PROBLEM TO WORK ON> Quote only the lines from the top of the listing below down to and including the line with "SC.camera = camo".

RAW DATA>

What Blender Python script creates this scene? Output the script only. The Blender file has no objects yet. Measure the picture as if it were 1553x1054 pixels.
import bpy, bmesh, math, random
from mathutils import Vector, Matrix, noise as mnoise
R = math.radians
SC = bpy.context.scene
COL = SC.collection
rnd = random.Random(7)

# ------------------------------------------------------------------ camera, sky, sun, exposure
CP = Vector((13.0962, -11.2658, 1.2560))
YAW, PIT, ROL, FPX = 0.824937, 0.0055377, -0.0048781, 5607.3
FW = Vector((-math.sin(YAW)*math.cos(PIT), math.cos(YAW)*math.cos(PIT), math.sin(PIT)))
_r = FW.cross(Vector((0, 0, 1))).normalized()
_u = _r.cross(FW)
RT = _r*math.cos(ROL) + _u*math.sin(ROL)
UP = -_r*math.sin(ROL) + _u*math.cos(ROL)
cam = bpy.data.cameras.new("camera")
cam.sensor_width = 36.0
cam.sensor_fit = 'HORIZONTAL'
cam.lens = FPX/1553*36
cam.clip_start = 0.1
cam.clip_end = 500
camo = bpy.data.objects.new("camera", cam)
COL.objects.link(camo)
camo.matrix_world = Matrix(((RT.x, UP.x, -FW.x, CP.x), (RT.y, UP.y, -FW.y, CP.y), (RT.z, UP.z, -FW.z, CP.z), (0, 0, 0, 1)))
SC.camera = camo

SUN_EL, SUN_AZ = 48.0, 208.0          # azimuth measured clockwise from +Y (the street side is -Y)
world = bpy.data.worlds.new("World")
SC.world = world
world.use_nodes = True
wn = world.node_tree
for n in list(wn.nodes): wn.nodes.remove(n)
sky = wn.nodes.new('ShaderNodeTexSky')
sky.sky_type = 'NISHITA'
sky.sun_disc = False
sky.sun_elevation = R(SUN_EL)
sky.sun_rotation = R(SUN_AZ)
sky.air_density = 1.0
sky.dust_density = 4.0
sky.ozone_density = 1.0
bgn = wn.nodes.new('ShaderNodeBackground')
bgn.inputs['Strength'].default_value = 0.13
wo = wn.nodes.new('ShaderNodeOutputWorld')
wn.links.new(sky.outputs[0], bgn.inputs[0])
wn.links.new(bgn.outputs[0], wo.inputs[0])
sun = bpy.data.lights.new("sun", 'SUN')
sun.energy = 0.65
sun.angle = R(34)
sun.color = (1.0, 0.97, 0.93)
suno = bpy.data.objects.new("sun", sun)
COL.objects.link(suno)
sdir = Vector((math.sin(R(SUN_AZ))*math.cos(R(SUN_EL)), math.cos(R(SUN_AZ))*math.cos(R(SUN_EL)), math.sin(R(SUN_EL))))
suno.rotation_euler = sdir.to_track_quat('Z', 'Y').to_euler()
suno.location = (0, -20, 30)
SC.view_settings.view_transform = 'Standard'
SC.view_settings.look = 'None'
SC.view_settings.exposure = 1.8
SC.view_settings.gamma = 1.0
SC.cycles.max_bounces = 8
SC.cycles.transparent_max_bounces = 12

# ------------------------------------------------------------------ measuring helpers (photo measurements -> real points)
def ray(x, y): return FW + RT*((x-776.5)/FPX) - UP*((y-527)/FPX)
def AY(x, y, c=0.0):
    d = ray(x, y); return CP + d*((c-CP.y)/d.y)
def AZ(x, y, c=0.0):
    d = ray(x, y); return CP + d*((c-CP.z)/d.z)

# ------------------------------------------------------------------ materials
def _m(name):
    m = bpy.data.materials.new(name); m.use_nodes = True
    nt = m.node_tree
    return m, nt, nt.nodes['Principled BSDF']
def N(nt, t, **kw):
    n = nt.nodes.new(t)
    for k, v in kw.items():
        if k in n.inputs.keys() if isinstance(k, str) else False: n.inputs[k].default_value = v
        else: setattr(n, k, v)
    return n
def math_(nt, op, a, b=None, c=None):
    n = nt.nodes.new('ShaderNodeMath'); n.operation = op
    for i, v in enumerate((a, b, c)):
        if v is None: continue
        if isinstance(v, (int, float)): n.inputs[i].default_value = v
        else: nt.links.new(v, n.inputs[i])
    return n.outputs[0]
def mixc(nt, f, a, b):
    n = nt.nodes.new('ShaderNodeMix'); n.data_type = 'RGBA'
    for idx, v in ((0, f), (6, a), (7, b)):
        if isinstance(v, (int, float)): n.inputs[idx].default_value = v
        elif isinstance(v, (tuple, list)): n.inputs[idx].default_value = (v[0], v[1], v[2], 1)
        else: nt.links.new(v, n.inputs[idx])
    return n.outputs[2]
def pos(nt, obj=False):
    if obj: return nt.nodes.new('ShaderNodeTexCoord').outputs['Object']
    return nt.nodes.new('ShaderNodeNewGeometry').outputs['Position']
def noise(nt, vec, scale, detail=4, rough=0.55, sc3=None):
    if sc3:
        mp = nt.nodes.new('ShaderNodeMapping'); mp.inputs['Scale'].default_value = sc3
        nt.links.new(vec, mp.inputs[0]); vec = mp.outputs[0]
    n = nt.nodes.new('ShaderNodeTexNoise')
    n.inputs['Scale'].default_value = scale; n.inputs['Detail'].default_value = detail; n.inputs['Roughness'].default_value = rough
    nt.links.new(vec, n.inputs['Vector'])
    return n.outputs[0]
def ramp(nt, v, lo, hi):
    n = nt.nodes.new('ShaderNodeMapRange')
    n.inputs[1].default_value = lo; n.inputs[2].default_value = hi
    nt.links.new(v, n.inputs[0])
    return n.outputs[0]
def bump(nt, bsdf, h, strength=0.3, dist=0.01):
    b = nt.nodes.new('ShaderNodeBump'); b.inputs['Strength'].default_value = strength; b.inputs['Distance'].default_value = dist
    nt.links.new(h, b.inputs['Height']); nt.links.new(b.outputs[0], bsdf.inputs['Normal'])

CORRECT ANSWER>
What Blender Python script creates this scene? Output the script only. The Blender file has no objects yet. Measure the picture as if it were 1553x1054 pixels.
import bpy, bmesh, math, random
from mathutils import Vector, Matrix, noise as mnoise
R = math.radians
SC = bpy.context.scene
COL = SC.collection
rnd = random.Random(7)

# ------------------------------------------------------------------ camera, sky, sun, exposure
CP = Vector((13.0962, -11.2658, 1.2560))
YAW, PIT, ROL, FPX = 0.824937, 0.0055377, -0.0048781, 5607.3
FW = Vector((-math.sin(YAW)*math.cos(PIT), math.cos(YAW)*math.cos(PIT), math.sin(PIT)))
_r = FW.cross(Vector((0, 0, 1))).normalized()
_u = _r.cross(FW)
RT = _r*math.cos(ROL) + _u*math.sin(ROL)
UP = -_r*math.sin(ROL) + _u*math.cos(ROL)
cam = bpy.data.cameras.new("camera")
cam.sensor_width = 36.0
cam.sensor_fit = 'HORIZONTAL'
cam.lens = FPX/1553*36
cam.clip_start = 0.1
cam.clip_end = 500
camo = bpy.data.objects.new("camera", cam)
COL.objects.link(camo)
camo.matrix_world = Matrix(((RT.x, UP.x, -FW.x, CP.x), (RT.y, UP.y, -FW.y, CP.y), (RT.z, UP.z, -FW.z, CP.z), (0, 0, 0, 1)))
SC.camera = camo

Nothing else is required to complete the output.